[Collected data]
◇ ◇ ◇ ◇
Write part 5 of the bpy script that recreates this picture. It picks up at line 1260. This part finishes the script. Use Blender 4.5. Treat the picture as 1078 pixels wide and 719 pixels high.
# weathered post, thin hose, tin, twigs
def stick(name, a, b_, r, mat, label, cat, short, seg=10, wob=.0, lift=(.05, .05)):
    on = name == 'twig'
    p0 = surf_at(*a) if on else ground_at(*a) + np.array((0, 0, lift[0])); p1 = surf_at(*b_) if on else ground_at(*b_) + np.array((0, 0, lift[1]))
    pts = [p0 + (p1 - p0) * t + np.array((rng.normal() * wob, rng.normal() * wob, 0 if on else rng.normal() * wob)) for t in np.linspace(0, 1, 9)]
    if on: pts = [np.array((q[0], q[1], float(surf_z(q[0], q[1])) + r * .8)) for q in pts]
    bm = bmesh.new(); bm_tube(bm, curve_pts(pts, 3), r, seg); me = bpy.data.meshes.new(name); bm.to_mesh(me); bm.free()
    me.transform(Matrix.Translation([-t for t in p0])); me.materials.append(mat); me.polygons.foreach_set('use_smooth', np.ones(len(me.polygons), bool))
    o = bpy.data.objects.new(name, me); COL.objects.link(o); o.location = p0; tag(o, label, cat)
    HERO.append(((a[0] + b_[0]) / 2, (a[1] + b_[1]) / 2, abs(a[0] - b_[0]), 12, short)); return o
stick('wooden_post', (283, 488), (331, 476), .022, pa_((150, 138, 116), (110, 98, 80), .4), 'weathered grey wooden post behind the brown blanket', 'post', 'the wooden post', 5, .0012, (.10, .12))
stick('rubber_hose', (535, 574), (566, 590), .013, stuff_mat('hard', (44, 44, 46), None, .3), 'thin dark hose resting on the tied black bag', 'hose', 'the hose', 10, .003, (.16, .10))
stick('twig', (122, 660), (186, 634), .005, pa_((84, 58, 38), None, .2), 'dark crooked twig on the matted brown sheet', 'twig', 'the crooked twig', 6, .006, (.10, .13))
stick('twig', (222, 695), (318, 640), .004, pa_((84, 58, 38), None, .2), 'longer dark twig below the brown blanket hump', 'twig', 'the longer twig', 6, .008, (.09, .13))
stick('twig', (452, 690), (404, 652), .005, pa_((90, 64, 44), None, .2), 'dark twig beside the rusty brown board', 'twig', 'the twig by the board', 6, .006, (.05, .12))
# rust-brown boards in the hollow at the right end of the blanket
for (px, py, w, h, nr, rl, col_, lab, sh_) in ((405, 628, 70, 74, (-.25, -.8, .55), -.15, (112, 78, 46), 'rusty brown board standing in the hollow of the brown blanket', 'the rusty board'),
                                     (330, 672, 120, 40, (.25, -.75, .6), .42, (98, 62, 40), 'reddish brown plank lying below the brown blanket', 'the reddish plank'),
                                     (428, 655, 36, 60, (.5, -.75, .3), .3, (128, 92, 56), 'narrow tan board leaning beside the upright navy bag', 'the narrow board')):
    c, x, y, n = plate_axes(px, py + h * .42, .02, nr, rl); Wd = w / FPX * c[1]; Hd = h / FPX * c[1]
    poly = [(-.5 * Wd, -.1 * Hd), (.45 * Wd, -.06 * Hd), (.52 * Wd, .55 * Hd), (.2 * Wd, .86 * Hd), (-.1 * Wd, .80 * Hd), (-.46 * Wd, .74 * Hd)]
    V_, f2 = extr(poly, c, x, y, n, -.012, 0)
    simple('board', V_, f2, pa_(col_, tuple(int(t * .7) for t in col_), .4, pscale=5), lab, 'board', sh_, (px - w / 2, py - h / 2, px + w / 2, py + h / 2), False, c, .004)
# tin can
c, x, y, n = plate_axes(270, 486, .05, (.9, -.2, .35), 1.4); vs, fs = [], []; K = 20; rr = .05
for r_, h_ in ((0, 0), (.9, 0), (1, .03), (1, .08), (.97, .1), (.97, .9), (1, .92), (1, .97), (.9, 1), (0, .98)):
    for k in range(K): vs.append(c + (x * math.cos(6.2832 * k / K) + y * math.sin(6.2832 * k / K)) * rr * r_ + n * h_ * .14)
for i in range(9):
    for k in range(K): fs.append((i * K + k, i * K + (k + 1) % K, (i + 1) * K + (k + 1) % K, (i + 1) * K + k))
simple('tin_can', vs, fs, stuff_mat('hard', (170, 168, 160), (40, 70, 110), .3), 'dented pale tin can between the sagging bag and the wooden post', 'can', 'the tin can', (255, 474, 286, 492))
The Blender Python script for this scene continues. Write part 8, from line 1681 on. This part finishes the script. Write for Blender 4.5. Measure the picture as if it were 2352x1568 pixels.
◇ ◇ ◇ ◇
→ Exercise prompt: Each line of the material above either contains the word "this" or does not; state how many do, and nothing else.

→ The solution: 2